La musica "usa e getta" dei nostri tempi, e tutto ciò che provoca in termini di mitologie di massa, è invece al centro di Thirteen, dove l'accento è posto sul potere persuasivo dell'arte commerciale, dal momento che le giovani protagoniste tredicenni del film, teenager di un sobborghi della California, sono a tal punto influenzate dai modelli imposti dallo shobiz da perdere qualsiasi tipo di umanità, orgoglio e affetto nel nome del look, dei vestiti, dell'appeal modaiolo. Il nome di J-Lo, per esempio, è citato più volte come modello in questo spaccato tipicamente indie della giovinezza occidentale – è americana ma potrebbe anche essere europea: la solita frenesia della macchina a mano, la fotografia sgranata, i primi piani attaccati a volti e particolari e situazioni da dramma familiare (scontri tra madre e figlia, fughe di casa, verità e menzogne tra ragazzine, violenze autoinflitte) che, aggiornate ai tempi della droga e della visibilità ad ogni costo, non distanziano tanto un film come Thirteen da un classico family melodramma hollywoodiano.

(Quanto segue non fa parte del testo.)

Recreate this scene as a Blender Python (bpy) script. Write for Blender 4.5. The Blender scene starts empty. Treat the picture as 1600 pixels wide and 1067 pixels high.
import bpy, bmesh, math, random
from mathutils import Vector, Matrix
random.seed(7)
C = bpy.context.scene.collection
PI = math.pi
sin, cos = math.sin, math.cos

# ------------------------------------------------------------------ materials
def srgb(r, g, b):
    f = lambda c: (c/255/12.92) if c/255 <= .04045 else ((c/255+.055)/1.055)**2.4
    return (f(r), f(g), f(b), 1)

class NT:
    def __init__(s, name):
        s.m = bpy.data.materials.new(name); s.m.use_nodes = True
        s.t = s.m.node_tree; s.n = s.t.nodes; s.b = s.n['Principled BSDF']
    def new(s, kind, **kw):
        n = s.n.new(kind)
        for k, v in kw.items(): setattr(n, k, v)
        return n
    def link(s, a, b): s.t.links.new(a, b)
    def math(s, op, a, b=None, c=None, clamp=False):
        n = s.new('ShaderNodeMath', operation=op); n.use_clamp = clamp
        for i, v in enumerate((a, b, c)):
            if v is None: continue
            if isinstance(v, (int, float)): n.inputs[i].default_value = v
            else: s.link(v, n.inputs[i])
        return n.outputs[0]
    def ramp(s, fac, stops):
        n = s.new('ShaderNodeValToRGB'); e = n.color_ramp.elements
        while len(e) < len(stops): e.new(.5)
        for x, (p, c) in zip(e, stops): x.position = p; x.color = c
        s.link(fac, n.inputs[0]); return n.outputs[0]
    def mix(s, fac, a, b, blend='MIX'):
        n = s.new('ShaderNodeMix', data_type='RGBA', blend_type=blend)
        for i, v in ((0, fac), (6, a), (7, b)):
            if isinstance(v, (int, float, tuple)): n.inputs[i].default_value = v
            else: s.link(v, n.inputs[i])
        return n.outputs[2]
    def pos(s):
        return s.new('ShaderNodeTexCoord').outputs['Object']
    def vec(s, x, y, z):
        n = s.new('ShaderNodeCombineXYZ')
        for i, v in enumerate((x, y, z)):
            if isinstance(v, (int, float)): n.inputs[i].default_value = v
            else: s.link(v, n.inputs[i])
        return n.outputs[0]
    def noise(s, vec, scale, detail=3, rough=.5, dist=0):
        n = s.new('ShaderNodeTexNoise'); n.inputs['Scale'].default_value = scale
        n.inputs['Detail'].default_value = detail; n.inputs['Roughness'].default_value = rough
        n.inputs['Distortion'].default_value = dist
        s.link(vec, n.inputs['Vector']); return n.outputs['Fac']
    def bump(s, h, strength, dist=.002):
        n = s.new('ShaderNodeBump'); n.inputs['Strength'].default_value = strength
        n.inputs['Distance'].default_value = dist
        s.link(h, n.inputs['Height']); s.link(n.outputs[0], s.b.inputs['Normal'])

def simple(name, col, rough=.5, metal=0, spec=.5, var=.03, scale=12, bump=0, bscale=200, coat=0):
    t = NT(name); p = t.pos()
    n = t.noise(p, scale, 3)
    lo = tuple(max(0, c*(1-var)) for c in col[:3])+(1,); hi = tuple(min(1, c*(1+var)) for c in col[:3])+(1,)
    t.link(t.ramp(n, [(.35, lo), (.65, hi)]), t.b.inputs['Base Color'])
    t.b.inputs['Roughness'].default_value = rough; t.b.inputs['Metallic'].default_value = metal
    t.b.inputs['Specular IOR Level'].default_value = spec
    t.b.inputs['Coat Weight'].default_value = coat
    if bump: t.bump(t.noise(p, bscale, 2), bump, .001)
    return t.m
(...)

Infine, nell'italiano Ora o mai più la musica che si ascolta è quella dei centri sociali: musica da casino, da occupazione, da pogate, canne e sesso libero. In realtà si tratta solo di un pretesto, perché il film, una commedia di formazione con protagonista un laureando in fisica che scopre il mondo della disobbedienza civile (siamo alla vigilia del G8 di Genova e c'è anche Bolzaneto), vorrebbe parlare dell'antagonismo umano e ideologico di alcuni giovani italiani, ma annacqua il tutto in una retorica e in una banalità (pure qui voce off a profusione) che lasciano sconcertati. Ed è imperdonabile far recitare la parte di giovani arrabbiati, sballati e, per quanto criticabili, coraggiosi, da attori e attorucoli provenienti dalla pubblicità e da MTV. Una mancanza di rispetto o, peggio ancora, una grande ignoranza.